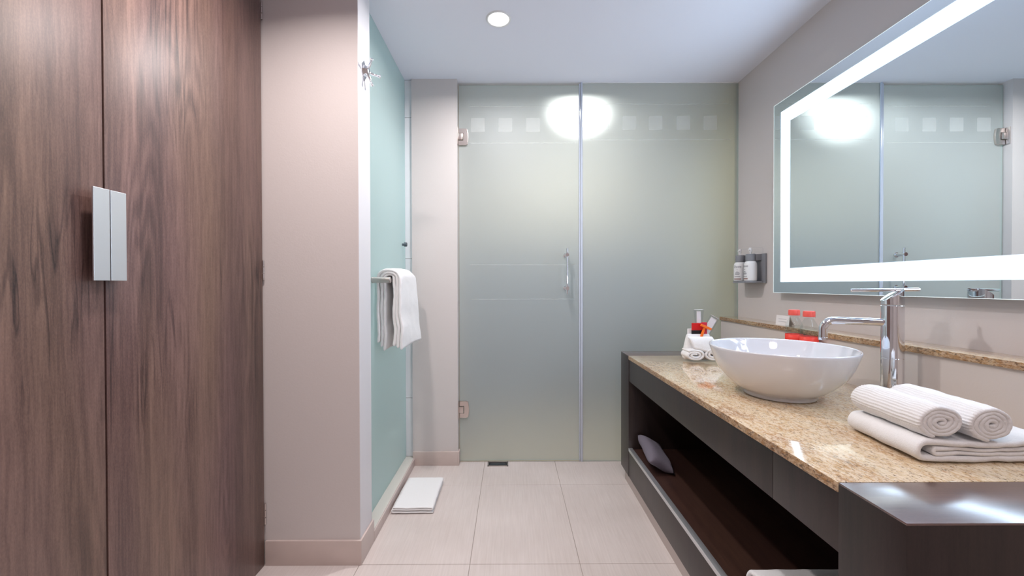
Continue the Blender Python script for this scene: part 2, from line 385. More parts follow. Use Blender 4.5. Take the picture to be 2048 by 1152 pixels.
def pillow(bm, c, sx, sy, sz, rot, n=20, pw=.55, corner=.0, seed=0, wob=.003):
    R = Matrix.Rotation(rot[2], 3, 'Z') @ Matrix.Rotation(rot[1], 3, 'Y') @ Matrix.Rotation(rot[0], 3, 'X')
    gt, gb = {}, {}
    for i in range(n+1):
        for j in range(n+1):
            u = -1+2*i/n; v = -1+2*j/n
            h = ((1-u**4)*(1-v**4))**pw
            x = u*sx*(1-.07*(1-abs(u))*0)*(1-.10*(1-v*v)*abs(u)); y = v*sy*(1-.08*(1-u*u)*abs(v))
            for g, s in ((gt, 1), (gb, -1)):
                if s < 0 and (i in (0, n) or j in (0, n)): gb[i, j] = gt[i, j]; continue
                p = Vector((x, y, s*sz*h)); p = R @ p + Vector(c)
                p += noise.noise_vector(p*14+Vector((seed, 0, 0)))*wob
                g[i, j] = bm.verts.new(p)
    for i in range(n):
        for j in range(n):
            bm.faces.new((gt[i, j], gt[i+1, j], gt[i+1, j+1], gt[i, j+1]))
            f = (gb[i, j], gb[i, j+1], gb[i+1, j+1], gb[i+1, j])
            if len(set(f)) > 2: bm.faces.new(f)

# ------------------------------------------------------------------ room shell
XL, XJ, XG = -0.978, -0.602, -0.651      # wardrobe plane, jamb plane, side glass plane
YP, YF, YG = 1.585, 2.456, 2.5005        # near pillar face, far pier face, glass front
XW, XH, YB = 1.424, 1.316, -1.6
# floor: grout bed and each tile
fl = rootbox('floor', (0, 0, 0)); struct(fl, 'pale beige rectangular floor tiles with thin joints')
bed = box('grout_bed', (-2.2, 1.6, YB-.1, YG+.012, -.06, -.0025), M['grout'], fl)
TX, TY = .438, .6295
for i in range(-4, 5):
    for j in range(-5, 2):
        x0 = -.165+i*TX; y0 = 1.58+j*TY
        x1, y1 = x0+TX, y0+TY
        if j == 1: y1 = YG+.008
        if x0 > 1.45 or x1 < -2.1: continue
        g = .0011
        bm = bmesh.new(); bx(bm, x0+g, x1-g, y0+g, y1-g, -.02, 0)
        newobj('floor_tile', bm, M['floor'], fl, bevel=.0008, segs=1)
ce = struct(box('ceiling', (-2.2, 1.6, YB-.1, YG+1.2, H, H+.08), M['ceiling']), 'smooth pale ceiling')
struct(box('wall_right', (XW, XW+.1, YB-.1, 3.6, -.02, H+.02), M['paint']), 'painted wall behind the mirror')
struct(box('wall_right_lower', (XH, XW-.001, .25, YG-.001, -.004, .887), M['paint_ledge']), 'low painted wall under the stone ledge')
struct(box('wall_back', (-2.2, 1.6, YB-.1, YB, -.02, H+.02), M['paint']), 'wall behind the camera')
# near left pier (two boxes in one wall piece: pier and the wall hidden by the wardrobe)
bm = bmesh.new(); bx(bm, -2.2, XJ, YP, 1.715, -.02, H+.02)
struct(newobj('wall_left', bm, M['paint'], bevel=.0), 'pinkish painted pier beside the wardrobe')
struct(box('wall_left_rear', (-1.75, -1.65, YB, YP, -.02, H+.02), M['paint']), 'wall behind the wardrobe')
bm = bmesh.new(); bx(bm, XG+.045, -.3275, YF, YF+.25, -.02, H+.02)
struct(newobj('wall_far', bm, M['paint']), 'narrow painted pier left of the glass door')
# baseboards
bl = rootbox('baseboard_left', (0, 0, 0)); struct(bl, 'tile baseboard round the foot of the near pier')
box('baseboard_tile', (-.974, XJ+.009, YP-.010, YP, .0, .098), M['base_tile'], bl, bevel=.0015)
box('baseboard_tile', (XJ, XJ+.009, YP, 1.722, .0, .098), M['base_tile'], bl, bevel=.0015)
struct(box('baseboard_far', (XG+.046, -.3275, YF-.010, YF, 0, .085), M['base_tile'], bevel=.0015), 'tile baseboard under the far pier')
struct(box('baseboard_far_return', (-.3275, -.3195, YF-.010, YG-.004, 0, .085), M['base_tile'], bevel=.0015))
jb = struct(box('trim_4', (XJ-.001, XJ+.0015, YP+.0012, 1.7155, .0985, H), M['jamb'], bevel=.0008), 'thin white lining on the side of the near pier')  # thin lining, whiter than the pier paint
# kerb below side glass
kb = rootbox('trim_1', (0, 0, 0)); struct(kb, 'low stone kerb below the side glass')
box('kerb_face', (XJ+.003, XJ+.010, 1.722, YF-.010, 0, .045), M['base_tile'], kb, bevel=.001)
box('kerb_sill', (-.70, XJ+.003, 1.715, 2.475, 0, .047), M['sill'], kb, bevel=.001)
# white tiled reveal at far end of side glass
rv = rootbox('trim_2', (0, 0, 0)); struct(rv, 'white tiled reveal beyond the side glass')
zs = [.047, .411, 1.273, 2.141, H]
box('reveal_backing', (-.70, XG+.0449, 2.479, 2.60, 0, H), M['grout'], rv)
for a, b in zip(zs, zs[1:]): box('wall_tile', (-.70, XG+.0449, 2.472, 2.479, a+.0012, b-.0012), M['white_tile'], rv, bevel=.0006, segs=1)
# stone ledge
lg = struct(box('trim_3', (1.307, XW, .25, YG-.001, .887, .908), M['granite'], bevel=.002), 'speckled granite ledge along the right wall')
# toilet room behind side glass, shower behind the far glass
struct(box('wall_toilet_left', (-1.95, -1.85, 1.715, 3.6, -.02, H), M['white_tile']))
struct(box('wall_toilet_far', (-1.85, XG-.02, 3.5, 3.6, -.02, H), M['white_tile']))
struct(box('floor_toilet', (-1.85, -.34, 1.715+.002, 3.5, -.06, -.003), M['floor_shower']))
struct(box('wall_shower_left', (-.60, -.50, 2.71, 3.5, -.003, H), M['white_tile']))
struct(box('wall_shower_back', (-.5, XW, 3.5, 3.6, -.02, 1.45), M['shower_back']))
struct(box('wall_shower_back_upper', (-.5, XW, 3.5, 3.6, 1.45, H), M['shower_side2']))  # lit upper and dim lower back wall put into two tile colours
struct(box('wall_shower_right', (XW-.012, XW-.0005, YG+.02, 3.5, -.003, H), M['shower_side']))
struct(box('floor_shower', (-.5, XW, YG+.013, 3.5, -.06, -.003), M['floor_shower']))

# ------------------------------------------------------------------ glass
def pane(name, dims, face, which, parent):
    """slab whose one face is sandblasted; the other faces are clear"""
    x0, x1, y0, y1, z0, z1 = dims
    bm = bmesh.new(); v, fs = bx(bm, *dims, mi=1)
    for f in fs: f.material_index = 2
    idx = {'-y': 2, '+x': 3, '+y': 4, '-x': 5}
    fs[idx[which]].material_index = 0
    fs[idx[{'-y': '+y', '+x': '-x', '+y': '-y', '-x': '+x'}[which]]].material_index = 1
    return newobj(name, bm, [face, M['glass_clear'], M['glass_edge']], parent)
SPL = .4385
door = thing('door_1', 'frosted glass shower door with two steel hinges and an upright pull bar', 'door', (-.32, YG, 0))
del door['category']; struct(door)
pane('glass_pane', (-.3205, SPL-.011, YG, YG+.010, .006, 2.352), M['frost'], '-y', door)
scr = thing('shower_screen', 'wide fixed frosted glass panel between the glass door and the mirror wall', 'glass panel', (SPL, YG, 0))
pane('glass_pane', (SPL+.011, XW-.0005, YG, YG+.010, .0, H), M['frost'], '-y', scr)
def etched(par, xs, zc, zl, x0, x1):
    for x in xs: box('etched_square', (x-.043, x+.043, YG-.0006, YG-.0001, zc-.0435, zc+.0435), M['etched'], par)
    for z in zl: box('etched_line', (x0, x1, YG-.0006, YG-.0001, z-.0018, z+.0018), M['etched'], par)
etched(door, [-.203, -.031, .141, .313], 2.106, [1.994, 2.221, 1.235, 1.02], -.25, .40)
etched(scr, [.570, .741, .906, 1.08, 1.248], 2.118, [2.014, 2.235], .50, 1.37)
box('seal_strip', (SPL-.011, SPL-.004, YG-.002, YG+.012, .003, H-.008), M['seal'], scr, bevel=.001)
box('seal_strip', (SPL-.002, SPL+.011, YG-.005, YG+.012, .0, H), M['seal'], scr, bevel=.002)
box('silicone_bead', (SPL+.011, XW-.001, YG-.004, YG, H-.005, H), M['white_plastic'], scr)
def hinge(zc):
    x0 = -.3275
    bm = bmesh.new()
    pts = [(x0+.006, zc-.052), (x0+.050, zc-.052), (x0+.060, zc-.046), (x0+.064, zc-.02), (x0+.065, zc), (x0+.064, zc+.02), (x0+.060, zc+.046), (x0+.050, zc+.052), (x0+.006, zc+.052),
           (x0+.006, zc+.023), (x0+.034, zc+.023), (x0+.034, zc-.023), (x0+.006, zc-.023)]
    f = bm.faces.new([bm.verts.new((x, YG-.001, z)) for x, z in pts])
    r = bmesh.ops.extrude_face_region(bm, geom=[f]); bmesh.ops.translate(bm, verts=[e for e in r['geom'] if isinstance(e, bmesh.types.BMVert)], vec=(0, -.012, 0))
    h = newobj('hinge', bm, M['nickel'], door, bevel=.0018)
    k = box('hinge_knuckle', (x0-.001, x0+.031, YG-.020, YG-.001, zc-.020, zc+.020), M['nickel'], h, bevel=.002)
    box('wall_plate', (x0, x0+.004, YG-.036, YG-.001, zc-.052, zc+.052), M['nickel'], h, bevel=.001)
hinge(2.0285); hinge(.332)
# door pull
bm = bmesh.new(); tube(bm, [(.345, 2.448, 1.052), (.345, 2.448, 1.332)], .0065, 20)
hd = newobj('pull_bar', bm, M['chrome'], door, smooth='auto')
for z in (1.292, 1.088):
    bm = bmesh.new(); tube(bm, [(.345, YG-.0005, z), (.345, 2.436, z)], .0115, 24)
    newobj('bar_mount', bm, M['chrome'], hd, smooth='auto', bevel=.0)
    bm = bmesh.new(); tube(bm, [(.345, YG-.0005, z), (.345, YG-.006, z)], .0155, 24); newobj('rosette', bm, M['chrome'], hd, smooth='auto')
    bm = bmesh.new(); tube(bm, [(.345, 2.448, z-.012), (.345, 2.448, z+.012)], .0105, 20); newobj('bar_collar', bm, M['chrome'], hd, smooth='auto')
# side glass
sg = thing('side_glass_panel', 'sea green frosted glass panel on the left above the stone kerb', 'glass panel', (XG, 2.1, .047))
pane('glass_pane', (XG-.010, XG, 1.716, 2.471, .047, H), M['frost_side'], '+x', sg)
bm = bmesh.new(); tube(bm, [(XG+.0005, 2.405, 1.353), (XG+.010, 2.405, 1.353), (XG+.012, 2.405, 1.353), (XG+.026, 2.405, 1.353), (XG+.028, 2.405, 1.353)], [.008, .008, .013, .013, .011], 20)
tag(newobj('glass_knob', bm, M['dark_steel'], smooth='auto'), 'small round steel knob high on the left green glass', 'knob')

# ------------------------------------------------------------------ floor plate by the door
dr = thing('floor_plate', 'small dark steel drain plate in the floor before the glass door', 'drain', (-.084, 2.47, 0))
bm = bmesh.new(); x0, x1, y0, y1 = -.145, -.019, 2.434, 2.492
for d in ((x0, x1, y0, y0+.007, 0.0005, .004), (x0, x1, y1-.007, y1, .0005, .004), (x0, x0+.007, y0, y1, .0005, .004), (x1-.007, x1, y0, y1, .0005, .004)): bx(bm, *d)
newobj('plate_frame', bm, M['steel'], dr)
box('plate_recess', (x0+.006, x1-.006, y0+.006, y1-.006, .0004, .0015), M['black'], dr)
bm = bmesh.new(); n = 14; rows = []
for i in range(n+1):
    x = x0+.012+(x1-x0-.024)*i/n; z = .0022+.0016*math.sin(PI*i/n)
    rows.append([bm.verts.new((x, y, z-.0012*abs(j))) for j, y in ((-1, y0+.014), (0, (y0+y1)/2), (1, y1-.014))])
for a, b in zip(rows, rows[1:]):
    for k in range(2): bm.faces.new((a[k], b[k], b[k+1], a[k+1]))
newobj('plate_insert', bm, M['dark_steel'], dr, smooth=True)

# ------------------------------------------------------------------ wardrobe
wd = thing('wardrobe', 'tall fitted wardrobe with two brown oak-look doors and flat metal pulls', 'wardrobe', (-1.3, .95, 0))
box('carcass', (-1.62, XL-.022, .34, YP-.004, .0, H-.001), M['wardrobe_wood'], wd)
wc = box('side_panel', (-1.62, XL-.002, .318, .339, 0, H-.001), M['wardrobe_wood'], wd)
GAP = .966
d1 = box('door', (XL-.020, XL, .345, GAP-.0022, .0, H-.004), M['wardrobe_wood'], wd, bevel=.001)
d2 = box('door', (XL-.020, XL, GAP+.0022, YP-.007, .0, H-.004), M['wardrobe_wood'], wd, bevel=.001)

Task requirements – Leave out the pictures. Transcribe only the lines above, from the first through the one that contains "if len(set(f)) >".

Answer for this exercise –
Continue the Blender Python script for this scene: part 2, from line 385. More parts follow. Use Blender 4.5. Take the picture to be 2048 by 1152 pixels.
def pillow(bm, c, sx, sy, sz, rot, n=20, pw=.55, corner=.0, seed=0, wob=.003):
    R = Matrix.Rotation(rot[2], 3, 'Z') @ Matrix.Rotation(rot[1], 3, 'Y') @ Matrix.Rotation(rot[0], 3, 'X')
    gt, gb = {}, {}
    for i in range(n+1):
        for j in range(n+1):
            u = -1+2*i/n; v = -1+2*j/n
            h = ((1-u**4)*(1-v**4))**pw
            x = u*sx*(1-.07*(1-abs(u))*0)*(1-.10*(1-v*v)*abs(u)); y = v*sy*(1-.08*(1-u*u)*abs(v))
            for g, s in ((gt, 1), (gb, -1)):
                if s < 0 and (i in (0, n) or j in (0, n)): gb[i, j] = gt[i, j]; continue
                p = Vector((x, y, s*sz*h)); p = R @ p + Vector(c)
                p += noise.noise_vector(p*14+Vector((seed, 0, 0)))*wob
                g[i, j] = bm.verts.new(p)
    for i in range(n):
        for j in range(n):
            bm.faces.new((gt[i, j], gt[i+1, j], gt[i+1, j+1], gt[i, j+1]))
            f = (gb[i, j], gb[i, j+1], gb[i+1, j+1], gb[i+1, j])
            if len(set(f)) > 2: bm.faces.new(f)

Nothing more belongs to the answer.